== What you need to do ==
Locate each line with the string "empty" in the listing below and copy it.

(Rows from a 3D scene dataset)
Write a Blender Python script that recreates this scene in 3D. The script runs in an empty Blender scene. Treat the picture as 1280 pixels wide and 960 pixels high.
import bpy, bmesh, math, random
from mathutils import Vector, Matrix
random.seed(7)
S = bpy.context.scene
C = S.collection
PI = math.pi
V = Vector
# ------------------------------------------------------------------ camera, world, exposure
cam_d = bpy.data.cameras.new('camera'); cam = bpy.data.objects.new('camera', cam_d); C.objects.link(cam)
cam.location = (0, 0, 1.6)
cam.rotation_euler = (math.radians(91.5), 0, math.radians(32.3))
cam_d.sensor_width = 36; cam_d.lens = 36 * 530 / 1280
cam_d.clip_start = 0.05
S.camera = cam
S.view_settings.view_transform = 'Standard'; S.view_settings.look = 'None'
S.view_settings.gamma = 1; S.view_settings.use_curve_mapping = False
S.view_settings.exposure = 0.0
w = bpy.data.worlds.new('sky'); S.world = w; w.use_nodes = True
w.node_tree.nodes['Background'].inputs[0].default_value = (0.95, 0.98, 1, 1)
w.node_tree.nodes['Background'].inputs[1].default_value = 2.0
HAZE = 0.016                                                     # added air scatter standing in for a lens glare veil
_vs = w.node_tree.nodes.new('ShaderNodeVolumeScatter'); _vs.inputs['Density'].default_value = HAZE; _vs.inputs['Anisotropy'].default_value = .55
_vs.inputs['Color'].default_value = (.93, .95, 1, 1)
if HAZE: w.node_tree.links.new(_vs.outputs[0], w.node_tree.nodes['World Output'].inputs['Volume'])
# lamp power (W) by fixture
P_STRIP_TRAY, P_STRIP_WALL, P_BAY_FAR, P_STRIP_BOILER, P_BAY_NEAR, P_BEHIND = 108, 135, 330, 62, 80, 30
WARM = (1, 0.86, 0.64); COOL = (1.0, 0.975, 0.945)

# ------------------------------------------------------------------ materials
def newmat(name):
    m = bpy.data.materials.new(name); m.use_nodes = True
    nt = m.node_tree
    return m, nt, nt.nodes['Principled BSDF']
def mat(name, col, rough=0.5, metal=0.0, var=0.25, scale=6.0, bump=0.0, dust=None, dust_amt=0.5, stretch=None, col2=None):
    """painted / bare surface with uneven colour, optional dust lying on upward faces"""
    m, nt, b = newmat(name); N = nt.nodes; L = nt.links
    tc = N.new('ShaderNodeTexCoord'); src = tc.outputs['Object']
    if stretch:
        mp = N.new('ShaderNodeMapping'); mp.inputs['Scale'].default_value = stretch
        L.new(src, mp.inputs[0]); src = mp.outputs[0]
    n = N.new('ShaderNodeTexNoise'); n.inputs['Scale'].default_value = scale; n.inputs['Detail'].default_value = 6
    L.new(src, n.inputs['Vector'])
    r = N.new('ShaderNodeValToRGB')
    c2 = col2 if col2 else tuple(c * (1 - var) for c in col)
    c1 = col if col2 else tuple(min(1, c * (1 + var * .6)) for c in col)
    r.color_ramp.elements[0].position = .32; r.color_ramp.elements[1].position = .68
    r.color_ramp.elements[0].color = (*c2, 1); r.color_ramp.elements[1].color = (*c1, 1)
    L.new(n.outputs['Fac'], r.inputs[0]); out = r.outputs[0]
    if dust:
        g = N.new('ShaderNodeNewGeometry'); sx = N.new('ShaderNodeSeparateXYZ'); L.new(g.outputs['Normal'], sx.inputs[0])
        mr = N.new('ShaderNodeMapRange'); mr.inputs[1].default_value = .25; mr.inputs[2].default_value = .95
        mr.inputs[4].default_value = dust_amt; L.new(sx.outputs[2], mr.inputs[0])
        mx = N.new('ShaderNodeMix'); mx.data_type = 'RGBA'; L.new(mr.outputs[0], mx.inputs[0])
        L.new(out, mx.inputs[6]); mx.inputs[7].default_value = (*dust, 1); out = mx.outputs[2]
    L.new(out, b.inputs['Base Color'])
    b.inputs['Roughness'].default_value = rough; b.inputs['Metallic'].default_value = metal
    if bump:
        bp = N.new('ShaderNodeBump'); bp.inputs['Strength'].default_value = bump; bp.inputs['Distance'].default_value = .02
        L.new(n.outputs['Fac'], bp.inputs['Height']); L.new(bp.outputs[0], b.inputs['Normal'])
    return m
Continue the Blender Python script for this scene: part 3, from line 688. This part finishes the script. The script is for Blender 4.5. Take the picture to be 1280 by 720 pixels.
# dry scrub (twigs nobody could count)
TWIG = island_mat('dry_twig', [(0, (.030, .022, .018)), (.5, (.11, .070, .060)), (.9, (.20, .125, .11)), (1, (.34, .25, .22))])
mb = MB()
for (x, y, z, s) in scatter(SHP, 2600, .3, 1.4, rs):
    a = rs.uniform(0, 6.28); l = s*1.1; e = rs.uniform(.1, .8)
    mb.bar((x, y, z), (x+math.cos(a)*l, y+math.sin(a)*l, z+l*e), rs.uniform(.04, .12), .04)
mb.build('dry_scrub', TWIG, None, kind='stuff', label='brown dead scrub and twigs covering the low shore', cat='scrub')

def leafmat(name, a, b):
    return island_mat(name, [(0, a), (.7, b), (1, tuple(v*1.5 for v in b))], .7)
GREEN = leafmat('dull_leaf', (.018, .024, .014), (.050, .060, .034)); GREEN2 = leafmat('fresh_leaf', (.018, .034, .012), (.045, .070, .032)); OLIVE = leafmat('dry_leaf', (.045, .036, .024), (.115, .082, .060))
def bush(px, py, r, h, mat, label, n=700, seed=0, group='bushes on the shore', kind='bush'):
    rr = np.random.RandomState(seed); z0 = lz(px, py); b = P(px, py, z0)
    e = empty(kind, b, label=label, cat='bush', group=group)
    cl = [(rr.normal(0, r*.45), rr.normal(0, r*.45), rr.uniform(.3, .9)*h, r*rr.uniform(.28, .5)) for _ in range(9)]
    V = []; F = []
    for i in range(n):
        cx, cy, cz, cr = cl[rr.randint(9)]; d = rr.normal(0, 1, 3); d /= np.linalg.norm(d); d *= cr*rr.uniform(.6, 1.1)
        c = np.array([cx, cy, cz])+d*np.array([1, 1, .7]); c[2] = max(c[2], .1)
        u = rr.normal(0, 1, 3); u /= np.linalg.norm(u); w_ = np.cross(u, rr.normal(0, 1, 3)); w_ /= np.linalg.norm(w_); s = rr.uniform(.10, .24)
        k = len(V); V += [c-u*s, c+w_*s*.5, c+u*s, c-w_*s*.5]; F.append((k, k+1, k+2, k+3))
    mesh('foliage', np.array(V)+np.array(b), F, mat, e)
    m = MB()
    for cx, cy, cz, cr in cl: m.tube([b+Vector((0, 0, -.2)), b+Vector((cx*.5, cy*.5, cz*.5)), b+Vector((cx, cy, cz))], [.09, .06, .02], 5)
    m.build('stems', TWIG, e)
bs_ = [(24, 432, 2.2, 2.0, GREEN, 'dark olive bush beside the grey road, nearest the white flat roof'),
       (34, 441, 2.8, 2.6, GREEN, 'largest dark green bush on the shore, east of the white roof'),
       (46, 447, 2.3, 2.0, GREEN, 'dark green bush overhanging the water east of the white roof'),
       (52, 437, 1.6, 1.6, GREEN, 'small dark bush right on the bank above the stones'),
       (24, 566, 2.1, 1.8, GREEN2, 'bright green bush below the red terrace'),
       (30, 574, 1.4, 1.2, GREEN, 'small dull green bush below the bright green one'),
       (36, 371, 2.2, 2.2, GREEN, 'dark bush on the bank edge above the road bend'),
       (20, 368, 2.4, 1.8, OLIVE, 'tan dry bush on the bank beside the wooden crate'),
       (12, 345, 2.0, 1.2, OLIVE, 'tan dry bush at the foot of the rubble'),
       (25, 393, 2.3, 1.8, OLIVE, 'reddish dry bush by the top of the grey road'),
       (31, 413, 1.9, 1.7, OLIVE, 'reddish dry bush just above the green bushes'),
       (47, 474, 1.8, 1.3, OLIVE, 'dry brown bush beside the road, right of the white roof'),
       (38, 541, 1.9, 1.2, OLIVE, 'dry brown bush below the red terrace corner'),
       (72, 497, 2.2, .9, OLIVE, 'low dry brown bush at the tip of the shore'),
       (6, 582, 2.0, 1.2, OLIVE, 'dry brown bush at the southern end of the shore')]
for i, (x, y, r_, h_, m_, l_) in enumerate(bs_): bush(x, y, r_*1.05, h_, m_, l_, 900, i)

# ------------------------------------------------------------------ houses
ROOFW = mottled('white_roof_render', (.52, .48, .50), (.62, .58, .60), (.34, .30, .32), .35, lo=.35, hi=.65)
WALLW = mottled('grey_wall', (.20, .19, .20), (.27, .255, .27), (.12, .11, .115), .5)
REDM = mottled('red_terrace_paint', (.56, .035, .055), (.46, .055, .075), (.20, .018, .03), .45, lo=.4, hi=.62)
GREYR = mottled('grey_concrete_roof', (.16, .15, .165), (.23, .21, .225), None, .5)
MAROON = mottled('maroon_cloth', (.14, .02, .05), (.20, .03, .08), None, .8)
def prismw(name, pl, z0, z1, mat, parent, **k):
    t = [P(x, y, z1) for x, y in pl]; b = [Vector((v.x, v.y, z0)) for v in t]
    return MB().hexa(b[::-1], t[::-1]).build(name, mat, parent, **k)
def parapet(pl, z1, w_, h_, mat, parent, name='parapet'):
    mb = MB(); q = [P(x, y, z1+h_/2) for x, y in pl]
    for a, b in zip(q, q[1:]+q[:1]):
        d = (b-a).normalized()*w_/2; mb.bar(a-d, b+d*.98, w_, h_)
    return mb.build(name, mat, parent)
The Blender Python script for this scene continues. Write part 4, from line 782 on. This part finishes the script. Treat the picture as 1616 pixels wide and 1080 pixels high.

== Response to this exercise ==
Write a Blender Python script that recreates this scene in 3D. The script runs in an empty Blender scene. Treat the picture as 1280 pixels wide and 960 pixels high.
    e = empty(kind, b, label=label, cat='bush', group=group)